PORTSMOUTH - Nadine Thompson said she did not get a jury of her peers when an all-white jury on Friday ruled that Southwest Airlines did not discriminate against her for being black. But Lance Hellman of Portsmouth, a juror in the case, said race had nothing whatever to do with the verdict.
Thompson, a cosmetics executive from Exeter, said Monday she would not appeal the verdict because she said has no desire to again be characterized in public "as a fat, black, foul-mouthed ghetto momma. It was the most humiliating thing I’ve ever gone through in my life."
A U.S. District Court jury of eight people deliberated for just over an hour Friday before finding against Thompson.
In 2003, Thompson, who is significantly overweight, boarded a Southwest Airlines flight in Manchester. She was asked to leave her seat, under the airline’s "customer of size" policy, and talk to airline officials in the airport lobby about buying two tickets to accommodate her size. There, according to testimony, she became verbally abusive and was escorted out of the airport by sheriff’s deputies.
During testimony, Southwest Airlines employees said they did make a mistake in the way they asked her to leave the plane, but they never used racist words and were concerned solely with her weight.
Nadine Thompson Exeter resident who sued airline |
Hellman said he knew nothing about the case when he was first seated on the jury, and on first seeing her "I had a great deal of sympathy for her. Here was this overweight black woman being picked on by the big airline. It was kind of a David vs. Goliath thing, I thought. And I’ve always been partial to David."
He said it was true that of the 100 potential jurors called to the district courthouse that day, he did not see people of color "but that’s a fair sampling of New Hampshirites."

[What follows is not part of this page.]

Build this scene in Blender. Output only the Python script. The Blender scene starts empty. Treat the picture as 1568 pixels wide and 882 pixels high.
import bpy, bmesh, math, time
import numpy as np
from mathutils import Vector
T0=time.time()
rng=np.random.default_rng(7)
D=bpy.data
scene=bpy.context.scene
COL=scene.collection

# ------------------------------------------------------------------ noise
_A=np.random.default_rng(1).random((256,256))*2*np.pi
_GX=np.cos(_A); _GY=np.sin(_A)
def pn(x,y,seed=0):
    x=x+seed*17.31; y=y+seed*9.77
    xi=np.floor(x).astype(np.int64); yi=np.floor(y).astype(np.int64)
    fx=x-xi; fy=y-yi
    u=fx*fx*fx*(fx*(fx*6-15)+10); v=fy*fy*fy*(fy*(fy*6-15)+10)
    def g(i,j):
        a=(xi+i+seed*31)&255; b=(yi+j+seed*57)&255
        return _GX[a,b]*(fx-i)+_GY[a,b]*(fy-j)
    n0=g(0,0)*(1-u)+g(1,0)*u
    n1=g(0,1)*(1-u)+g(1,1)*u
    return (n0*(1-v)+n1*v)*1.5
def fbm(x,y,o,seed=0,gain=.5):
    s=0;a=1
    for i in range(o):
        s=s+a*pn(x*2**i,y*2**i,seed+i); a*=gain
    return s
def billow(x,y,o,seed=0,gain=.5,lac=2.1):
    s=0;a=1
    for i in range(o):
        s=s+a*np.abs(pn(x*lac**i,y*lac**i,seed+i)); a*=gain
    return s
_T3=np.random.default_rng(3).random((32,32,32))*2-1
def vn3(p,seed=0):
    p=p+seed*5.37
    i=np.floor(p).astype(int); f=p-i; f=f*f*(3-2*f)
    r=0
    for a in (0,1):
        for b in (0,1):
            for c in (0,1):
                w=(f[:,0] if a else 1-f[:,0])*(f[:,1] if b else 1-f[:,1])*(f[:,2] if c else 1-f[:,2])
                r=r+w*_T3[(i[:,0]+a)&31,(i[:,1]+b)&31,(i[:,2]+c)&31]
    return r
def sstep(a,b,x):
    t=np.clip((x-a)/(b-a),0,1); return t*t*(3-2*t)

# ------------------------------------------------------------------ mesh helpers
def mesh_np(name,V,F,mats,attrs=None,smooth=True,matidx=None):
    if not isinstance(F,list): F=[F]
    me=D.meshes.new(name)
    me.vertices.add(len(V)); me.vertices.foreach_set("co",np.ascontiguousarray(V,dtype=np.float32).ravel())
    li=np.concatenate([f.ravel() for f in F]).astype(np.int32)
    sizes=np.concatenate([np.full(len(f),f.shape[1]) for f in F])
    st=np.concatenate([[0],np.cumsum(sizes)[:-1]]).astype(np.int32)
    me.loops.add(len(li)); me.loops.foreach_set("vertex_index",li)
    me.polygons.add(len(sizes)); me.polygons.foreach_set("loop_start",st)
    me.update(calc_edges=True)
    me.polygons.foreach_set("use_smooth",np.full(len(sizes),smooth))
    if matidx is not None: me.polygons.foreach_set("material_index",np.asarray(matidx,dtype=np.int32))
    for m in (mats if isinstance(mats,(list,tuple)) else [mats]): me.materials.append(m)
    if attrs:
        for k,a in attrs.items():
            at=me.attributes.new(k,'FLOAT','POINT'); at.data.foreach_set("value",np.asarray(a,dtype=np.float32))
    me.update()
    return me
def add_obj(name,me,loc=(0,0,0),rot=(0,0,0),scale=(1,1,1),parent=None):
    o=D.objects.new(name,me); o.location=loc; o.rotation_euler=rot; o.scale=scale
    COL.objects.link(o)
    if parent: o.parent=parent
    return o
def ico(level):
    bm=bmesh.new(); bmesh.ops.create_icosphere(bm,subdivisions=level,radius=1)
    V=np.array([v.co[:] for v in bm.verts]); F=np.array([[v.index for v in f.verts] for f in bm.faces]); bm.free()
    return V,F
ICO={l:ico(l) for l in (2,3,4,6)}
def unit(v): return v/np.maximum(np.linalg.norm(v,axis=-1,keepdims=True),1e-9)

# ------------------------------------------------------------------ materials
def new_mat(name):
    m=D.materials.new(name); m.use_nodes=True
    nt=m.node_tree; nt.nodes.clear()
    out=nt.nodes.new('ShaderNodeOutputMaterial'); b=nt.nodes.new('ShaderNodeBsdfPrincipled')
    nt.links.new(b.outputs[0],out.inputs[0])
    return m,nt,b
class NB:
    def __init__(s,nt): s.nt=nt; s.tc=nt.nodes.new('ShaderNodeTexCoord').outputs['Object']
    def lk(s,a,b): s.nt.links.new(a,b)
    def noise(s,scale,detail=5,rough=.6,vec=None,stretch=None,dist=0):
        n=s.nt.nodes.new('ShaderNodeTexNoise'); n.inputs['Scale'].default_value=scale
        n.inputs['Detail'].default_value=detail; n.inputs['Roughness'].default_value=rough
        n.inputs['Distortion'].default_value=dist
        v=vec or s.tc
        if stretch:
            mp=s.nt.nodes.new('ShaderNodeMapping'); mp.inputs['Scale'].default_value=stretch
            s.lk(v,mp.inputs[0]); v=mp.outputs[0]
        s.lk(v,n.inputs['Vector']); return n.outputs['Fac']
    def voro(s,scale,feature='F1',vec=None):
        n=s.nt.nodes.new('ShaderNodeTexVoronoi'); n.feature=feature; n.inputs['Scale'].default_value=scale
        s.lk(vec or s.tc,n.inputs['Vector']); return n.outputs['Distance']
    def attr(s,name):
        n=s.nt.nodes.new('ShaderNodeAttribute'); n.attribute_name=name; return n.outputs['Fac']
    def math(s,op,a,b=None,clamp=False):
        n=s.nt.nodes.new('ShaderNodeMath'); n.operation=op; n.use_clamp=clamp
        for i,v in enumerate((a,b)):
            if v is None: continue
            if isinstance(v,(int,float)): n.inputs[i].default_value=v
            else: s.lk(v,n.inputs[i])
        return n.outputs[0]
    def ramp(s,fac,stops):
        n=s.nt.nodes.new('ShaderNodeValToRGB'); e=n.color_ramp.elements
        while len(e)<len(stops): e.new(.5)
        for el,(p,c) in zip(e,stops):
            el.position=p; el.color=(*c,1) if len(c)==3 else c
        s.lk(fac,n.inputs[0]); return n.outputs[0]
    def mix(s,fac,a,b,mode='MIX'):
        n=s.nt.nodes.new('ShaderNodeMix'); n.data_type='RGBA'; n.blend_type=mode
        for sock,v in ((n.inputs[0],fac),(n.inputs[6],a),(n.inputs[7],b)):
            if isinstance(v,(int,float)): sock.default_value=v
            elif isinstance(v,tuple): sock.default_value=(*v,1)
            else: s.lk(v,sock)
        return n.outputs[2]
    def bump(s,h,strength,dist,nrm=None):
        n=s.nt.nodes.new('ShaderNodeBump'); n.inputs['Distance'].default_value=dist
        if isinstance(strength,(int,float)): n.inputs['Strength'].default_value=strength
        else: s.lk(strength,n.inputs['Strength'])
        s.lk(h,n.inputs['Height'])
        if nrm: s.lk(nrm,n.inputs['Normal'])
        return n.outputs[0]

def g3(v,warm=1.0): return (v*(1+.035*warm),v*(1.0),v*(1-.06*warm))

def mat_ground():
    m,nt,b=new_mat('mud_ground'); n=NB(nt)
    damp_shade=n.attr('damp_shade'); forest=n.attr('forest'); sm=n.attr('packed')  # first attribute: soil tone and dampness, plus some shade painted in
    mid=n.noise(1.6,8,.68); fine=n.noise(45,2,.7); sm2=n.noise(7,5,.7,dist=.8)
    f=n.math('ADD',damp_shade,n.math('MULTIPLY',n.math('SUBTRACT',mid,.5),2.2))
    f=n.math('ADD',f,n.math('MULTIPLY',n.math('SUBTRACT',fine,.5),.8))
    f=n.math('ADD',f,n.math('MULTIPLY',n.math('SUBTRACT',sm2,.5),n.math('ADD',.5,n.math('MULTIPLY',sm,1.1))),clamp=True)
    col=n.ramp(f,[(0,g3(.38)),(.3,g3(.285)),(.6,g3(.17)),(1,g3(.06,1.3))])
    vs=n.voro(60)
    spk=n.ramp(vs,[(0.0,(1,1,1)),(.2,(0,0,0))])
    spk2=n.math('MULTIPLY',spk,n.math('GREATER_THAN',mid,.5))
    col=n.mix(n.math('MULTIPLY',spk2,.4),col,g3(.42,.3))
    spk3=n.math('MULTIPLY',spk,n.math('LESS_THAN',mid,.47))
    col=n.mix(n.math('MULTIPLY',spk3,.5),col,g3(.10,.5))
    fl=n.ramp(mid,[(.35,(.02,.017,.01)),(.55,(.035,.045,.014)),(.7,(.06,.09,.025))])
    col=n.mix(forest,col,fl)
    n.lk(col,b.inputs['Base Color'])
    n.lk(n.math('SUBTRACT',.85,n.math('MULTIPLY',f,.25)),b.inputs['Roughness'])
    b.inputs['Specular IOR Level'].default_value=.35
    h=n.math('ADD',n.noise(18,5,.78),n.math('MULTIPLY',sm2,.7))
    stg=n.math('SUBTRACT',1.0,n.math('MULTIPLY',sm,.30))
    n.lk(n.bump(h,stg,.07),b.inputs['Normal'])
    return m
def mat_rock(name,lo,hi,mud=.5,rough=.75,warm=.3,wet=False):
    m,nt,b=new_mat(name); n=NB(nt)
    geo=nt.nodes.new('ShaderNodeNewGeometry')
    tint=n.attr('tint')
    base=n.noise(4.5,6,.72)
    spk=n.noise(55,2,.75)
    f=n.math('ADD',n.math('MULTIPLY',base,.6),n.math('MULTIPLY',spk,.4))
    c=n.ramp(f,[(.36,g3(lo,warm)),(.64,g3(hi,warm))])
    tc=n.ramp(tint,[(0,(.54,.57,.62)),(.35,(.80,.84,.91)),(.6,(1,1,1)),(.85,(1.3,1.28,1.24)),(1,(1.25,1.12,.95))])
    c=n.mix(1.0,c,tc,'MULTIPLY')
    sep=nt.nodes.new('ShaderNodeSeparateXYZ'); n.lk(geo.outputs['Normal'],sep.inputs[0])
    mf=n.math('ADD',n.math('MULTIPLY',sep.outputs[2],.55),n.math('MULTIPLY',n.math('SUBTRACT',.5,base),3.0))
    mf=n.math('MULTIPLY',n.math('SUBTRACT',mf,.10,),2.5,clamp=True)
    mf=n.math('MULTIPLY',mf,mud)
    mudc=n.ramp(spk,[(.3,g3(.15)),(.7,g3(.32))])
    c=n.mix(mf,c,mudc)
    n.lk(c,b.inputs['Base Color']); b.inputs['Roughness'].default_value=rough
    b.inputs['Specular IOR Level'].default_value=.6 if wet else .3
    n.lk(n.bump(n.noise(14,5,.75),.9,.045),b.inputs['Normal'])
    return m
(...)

Over the course of the four-day trial, he said it "became apparent to me that she didn’t have a case. She was trying to make an issue of race and it was really her weight," he said. When the jurors were finally able to deliberate, Hellman said, it became quickly apparent that everyone felt the same way he did.
He said he was particularly swayed by the testimony of the employee who asked her to leave the plane and whom she subsequently called "a racist motherf*****."
"I could sympathize with her anger. But she lost it," he said.
When Thompson said afterward that there was "no one to advocate for race," he felt it implied he was racist. "Nothing could be further from the truth."
Lance Hallman Juror from Portsmouth |
But Thompson said that wasn’t at all what she meant.
"I honor and respect that he did the best he could. I respect that all of the jurors did the best they could," she said.
"But it was not a jury of my peers. There wasn’t even an ethnic minority there to advocate for me."
Hellman, who said he would be glad to meet Thompson and talk with her, said he felt in the final analysis that she should consider looking within herself.
"I am sympathetic for the underdog. And I can understand her not wanting to feel undervalued. But I think she has some growing to do."